Material provided:
------

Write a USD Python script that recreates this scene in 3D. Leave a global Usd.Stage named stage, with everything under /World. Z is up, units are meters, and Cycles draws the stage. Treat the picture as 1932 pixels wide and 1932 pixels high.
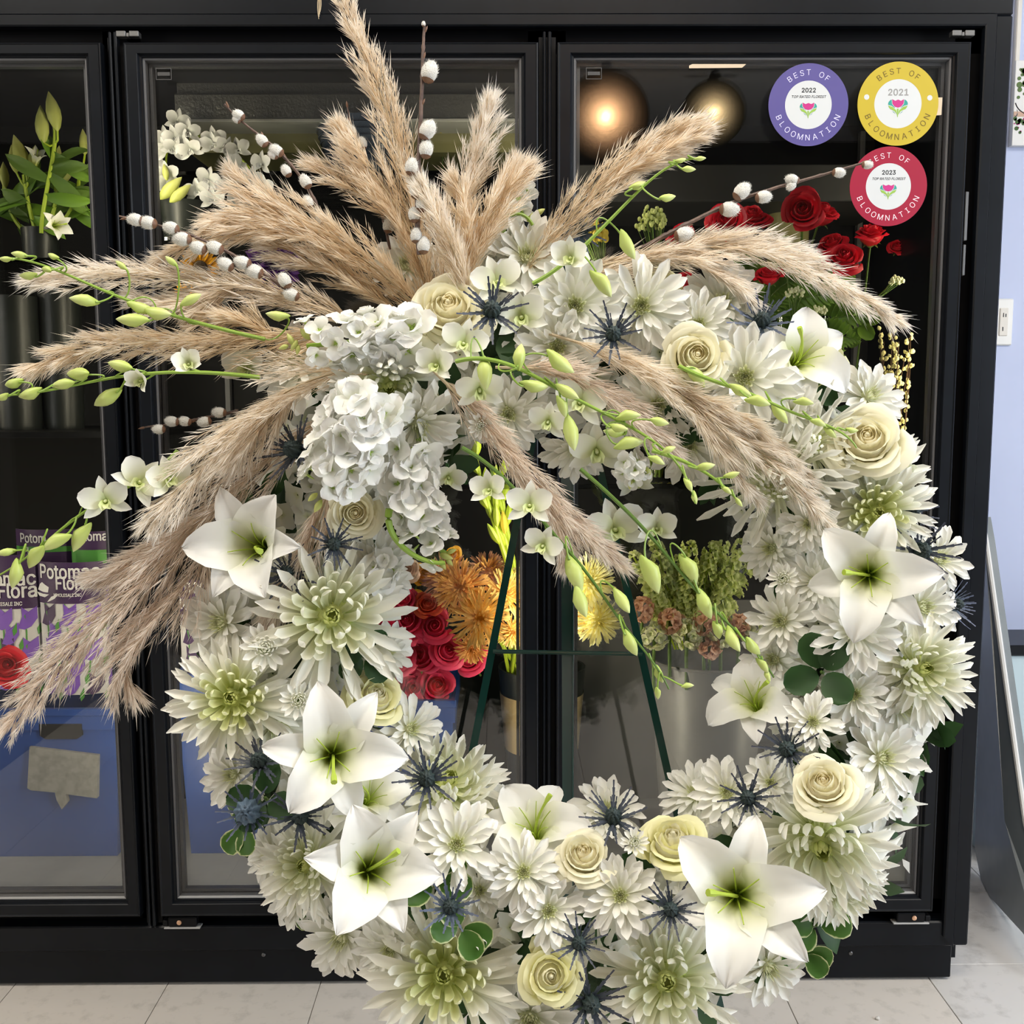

------

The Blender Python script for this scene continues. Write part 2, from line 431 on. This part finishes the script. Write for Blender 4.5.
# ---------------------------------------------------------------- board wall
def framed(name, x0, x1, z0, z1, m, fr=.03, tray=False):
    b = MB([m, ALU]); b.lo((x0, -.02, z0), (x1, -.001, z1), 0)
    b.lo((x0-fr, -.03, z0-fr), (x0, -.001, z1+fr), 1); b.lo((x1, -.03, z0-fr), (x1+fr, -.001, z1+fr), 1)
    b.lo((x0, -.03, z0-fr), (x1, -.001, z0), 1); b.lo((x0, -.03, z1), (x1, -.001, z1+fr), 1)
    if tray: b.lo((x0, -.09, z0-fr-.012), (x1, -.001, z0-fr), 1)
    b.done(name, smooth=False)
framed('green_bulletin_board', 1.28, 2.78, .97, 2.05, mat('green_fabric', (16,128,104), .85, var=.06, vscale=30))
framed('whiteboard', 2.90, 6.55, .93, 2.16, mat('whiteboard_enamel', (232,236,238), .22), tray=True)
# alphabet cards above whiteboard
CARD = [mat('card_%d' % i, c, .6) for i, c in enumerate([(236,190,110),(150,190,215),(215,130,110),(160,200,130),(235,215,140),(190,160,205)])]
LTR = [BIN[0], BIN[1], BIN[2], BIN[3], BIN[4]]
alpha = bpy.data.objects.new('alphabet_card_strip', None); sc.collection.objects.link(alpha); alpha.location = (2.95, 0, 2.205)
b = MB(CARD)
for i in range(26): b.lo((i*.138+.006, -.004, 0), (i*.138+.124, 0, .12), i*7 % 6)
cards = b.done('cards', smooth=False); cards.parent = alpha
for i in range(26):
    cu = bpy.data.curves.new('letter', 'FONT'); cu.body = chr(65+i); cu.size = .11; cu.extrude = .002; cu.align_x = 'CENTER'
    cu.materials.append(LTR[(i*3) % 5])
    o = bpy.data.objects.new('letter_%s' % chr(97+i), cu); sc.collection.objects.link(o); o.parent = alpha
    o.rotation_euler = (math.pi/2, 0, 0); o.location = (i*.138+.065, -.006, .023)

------

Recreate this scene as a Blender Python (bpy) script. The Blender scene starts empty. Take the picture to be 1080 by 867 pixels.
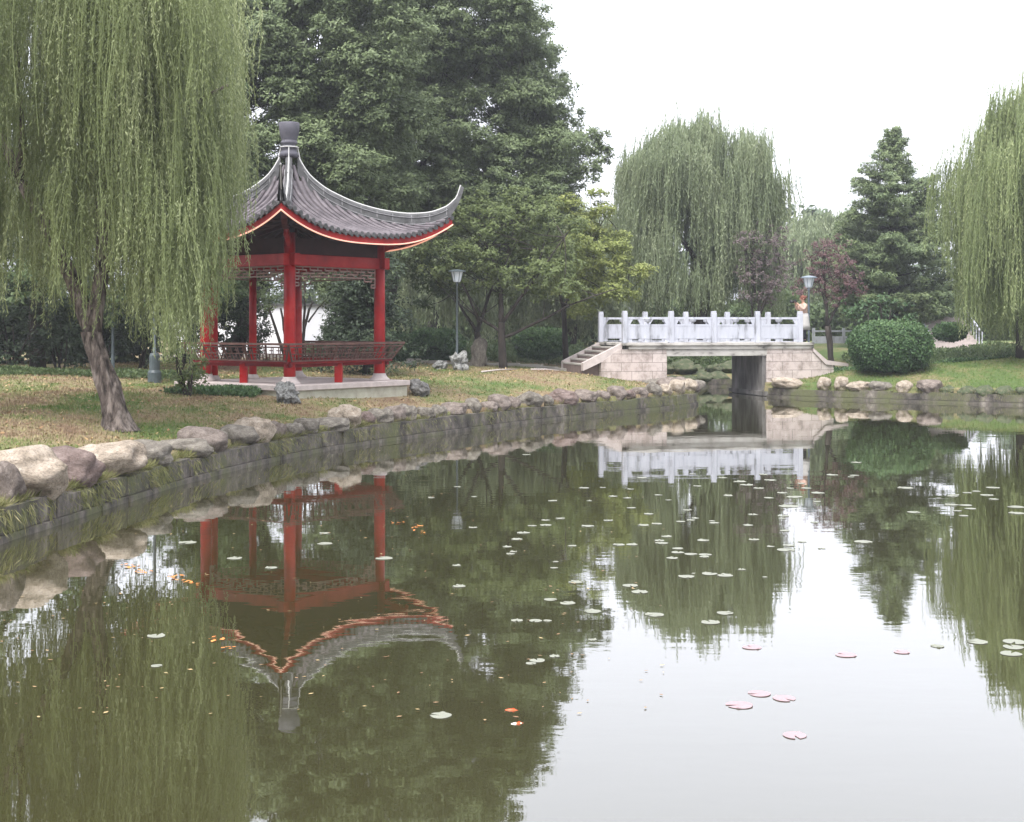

------

What is needed: Extract the lines of the preceding material that run from the line with "The Blender Python" through the line with "o.rotation_euler = (math.pi/2, 0, 0);", inclusive, reproducing them exactly and adding nothing.

Final result:
The Blender Python script for this scene continues. Write part 2, from line 431 on. This part finishes the script. Write for Blender 4.5.
# ---------------------------------------------------------------- board wall
def framed(name, x0, x1, z0, z1, m, fr=.03, tray=False):
    b = MB([m, ALU]); b.lo((x0, -.02, z0), (x1, -.001, z1), 0)
    b.lo((x0-fr, -.03, z0-fr), (x0, -.001, z1+fr), 1); b.lo((x1, -.03, z0-fr), (x1+fr, -.001, z1+fr), 1)
    b.lo((x0, -.03, z0-fr), (x1, -.001, z0), 1); b.lo((x0, -.03, z1), (x1, -.001, z1+fr), 1)
    if tray: b.lo((x0, -.09, z0-fr-.012), (x1, -.001, z0-fr), 1)
    b.done(name, smooth=False)
framed('green_bulletin_board', 1.28, 2.78, .97, 2.05, mat('green_fabric', (16,128,104), .85, var=.06, vscale=30))
framed('whiteboard', 2.90, 6.55, .93, 2.16, mat('whiteboard_enamel', (232,236,238), .22), tray=True)
# alphabet cards above whiteboard
CARD = [mat('card_%d' % i, c, .6) for i, c in enumerate([(236,190,110),(150,190,215),(215,130,110),(160,200,130),(235,215,140),(190,160,205)])]
LTR = [BIN[0], BIN[1], BIN[2], BIN[3], BIN[4]]
alpha = bpy.data.objects.new('alphabet_card_strip', None); sc.collection.objects.link(alpha); alpha.location = (2.95, 0, 2.205)
b = MB(CARD)
for i in range(26): b.lo((i*.138+.006, -.004, 0), (i*.138+.124, 0, .12), i*7 % 6)
cards = b.done('cards', smooth=False); cards.parent = alpha
for i in range(26):
    cu = bpy.data.curves.new('letter', 'FONT'); cu.body = chr(65+i); cu.size = .11; cu.extrude = .002; cu.align_x = 'CENTER'
    cu.materials.append(LTR[(i*3) % 5])
    o = bpy.data.objects.new('letter_%s' % chr(97+i), cu); sc.collection.objects.link(o); o.parent = alpha
    o.rotation_euler = (math.pi/2, 0, 0); o.location = (i*.138+.065, -.006, .023)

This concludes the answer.